The “harricanes” so often referred to by Davy were undoubtedly the work of the earthquakes before described, together with the fierce wind-storms that seemed to be a part of the disturbances. The story of the Reelfoot hunting-trip goes on as follows:

“In the morning we left my son at the camp, and we started on towards the harricane; and when we had went about a mile, we started a very large bear, but we got along mighty slow on account of the cracks in the earth occasioned by the earthquakes. [These cracks, which may still be traced after the lapse of a hundred years, ran from southwest to northeast, and in many places great trees that had been split in the middle, stood with divided trunks above the chasms.]

“We, however, managed to keep within hearing of the dogs, for about three miles, and then we come to the harricane. Here we had to quit our horses, as old Nick himself couldn’t have got through it without sneaking along in the form he put on to make a fool of our old grandmother Eve. By this time several of my dogs had got tired and come back; but we went on ahead for some time in the harricane, when we met a bear coming straight to us, and not more than twenty or thirty yards off. I started my tired dogs after him, and McDaniel pursued them, and I went on to where my other dogs were. I had seen the track of the bear they were after, and I know’d he was a screamer.

“I followed on to about the middle of the harricane, but my dogs pursued him so close that they made him climb an old stump about twenty feet high. I got within shooting distance of him and fired, but I was all over in such a flutter from fatigue and running, that I couldn’t hold steady; but, however, I broke his shoulder, and he fell. I run up and loaded my gun as quick as possible, and shot him again and killed him. When I went to take out my knife to butcher him, I found I had lost it in coming through the harricane. The vines and briers was so thick that I would sometimes have to get down and crawl like a varment to get through at all; and a vine had, as I supposed, caught in the handle and pulled it out. While I was standing and studying what to do, my friend came to me. He had followed my trail through the harricane, and had found my knife, which was mighty good news to me, as a hunter hates the worst in the world to lose a good dog, or any part of his hunting tools. I now left McDaniel to butcher the bear, and went after the horses, and brought them as near as the nature of the case would allow.

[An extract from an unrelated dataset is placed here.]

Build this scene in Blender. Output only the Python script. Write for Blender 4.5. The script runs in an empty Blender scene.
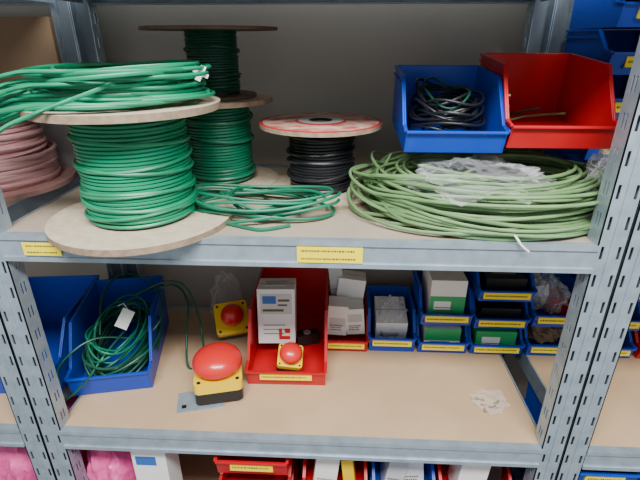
import bpy, math, random
from mathutils import Vector, Matrix, Euler, noise

# ---------------------------------------------------------------- materials
def mat(name, col, rough=0.5, metal=0.0, var=0.0, scale=20, col2=None, bump=0.0, bscale=80, spec=0.5, stretch=None, coat=0):
    m = bpy.data.materials.new(name); m.use_nodes = True
    nt = m.node_tree; p = nt.nodes['Principled BSDF']
    p.inputs['Roughness'].default_value = rough; p.inputs['Metallic'].default_value = metal
    p.inputs['Specular IOR Level'].default_value = spec
    if coat: p.inputs['Coat Weight'].default_value = coat
    tc = nt.nodes.new('ShaderNodeTexCoord'); mp = nt.nodes.new('ShaderNodeMapping')
    nt.links.new(tc.outputs['Object'], mp.inputs[0])
    if stretch: mp.inputs['Scale'].default_value = stretch
    if var > 0 or col2:
        n = nt.nodes.new('ShaderNodeTexNoise'); n.inputs['Scale'].default_value = scale; n.inputs['Detail'].default_value = 5
        nt.links.new(mp.outputs[0], n.inputs['Vector'])
        r = nt.nodes.new('ShaderNodeValToRGB')
        c2 = col2 or tuple(c*(1-var) for c in col)
        r.color_ramp.elements[0].position = 0.35; r.color_ramp.elements[1].position = 0.65
        r.color_ramp.elements[0].color = (*c2, 1); r.color_ramp.elements[1].color = (*col, 1)
        nt.links.new(n.outputs['Fac'], r.inputs[0]); nt.links.new(r.outputs[0], p.inputs['Base Color'])
    else:
        p.inputs['Base Color'].default_value = (*col, 1)
    if bump > 0:
        n2 = nt.nodes.new('ShaderNodeTexNoise'); n2.inputs['Scale'].default_value = bscale
        nt.links.new(mp.outputs[0], n2.inputs['Vector'])
        b = nt.nodes.new('ShaderNodeBump'); b.inputs['Strength'].default_value = bump; b.inputs['Distance'].default_value = 0.002
        nt.links.new(n2.outputs['Fac'], b.inputs['Height']); nt.links.new(b.outputs[0], p.inputs['Normal'])
    return m

def film(name, col=(0.9,0.92,0.95), lo=0.06, hi=0.55):
    m = bpy.data.materials.new(name); m.use_nodes = True
    nt = m.node_tree; p = nt.nodes['Principled BSDF']; out = nt.nodes['Material Output']
    p.inputs['Base Color'].default_value = (*col, 1); p.inputs['Roughness'].default_value = 0.10
    tr = nt.nodes.new('ShaderNodeBsdfTransparent'); mx = nt.nodes.new('ShaderNodeMixShader')
    lw = nt.nodes.new('ShaderNodeLayerWeight'); lw.inputs[0].default_value = 0.25
    mr = nt.nodes.new('ShaderNodeMapRange'); mr.inputs[3].default_value = lo; mr.inputs[4].default_value = hi
    nt.links.new(lw.outputs['Facing'], mr.inputs[0])
    nt.links.new(mr.outputs[0], mx.inputs[0]); nt.links.new(tr.outputs[0], mx.inputs[1]); nt.links.new(p.outputs[0], mx.inputs[2])
    nt.links.new(mx.outputs[0], out.inputs[0])
    return m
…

I then took our bags and went back to where he was; and when we had skinned the bear we fleeced off the fat and carried it to our horses in several loads. We then packed it upon our horses, and had a heavy load on each one. We now started and went on till about sunset, when I concluded we must be near our camp; so I hollered and my son answered me, and we moved on in the direction to the camp.

“We had gone but a little way when I heard my dogs make a warm start again; and I jumped down from my horse and gave him up to my friend, and told him I would follow them. He went on to the camp, and I went ahead after my dogs with all my might for a considerable distance, till at last night came on. The ground was very rough and hilly, and all covered over with cane. I now was compelled to move on more slowly; and was frequently falling over logs, and into the cracks of the earthquakes, so that I was very much afraid I would break my gun. However, I went about three miles, when I came to a good big creek, which I waded. It was very cold, and the creek was about knee-deep; but I felt no great inconvenience from it just then, as I was all over wet with sweat from running, and I felt hot enough. After I got over this creek, and out of the cane, which was very thick on all our creeks, I listened for my dogs. I found they had either treed or brought the bear to a stop, as they continued barking in the same place.

“I pushed on in the direction of the noise, as far as I could, till I found the hill was too steep for me to climb, and so I backed and went down the creek for some distance, till I came to a hollow, and took up that, till I came to a place where I could climb the hill. It was mighty dark, and it was difficult to see my way or anything else. When I got up the hill, I found I had passed the dogs, and so I turned and went to them. I found, when I got there, they had treed the bear in a large forked poplar, and it was setting in the fork.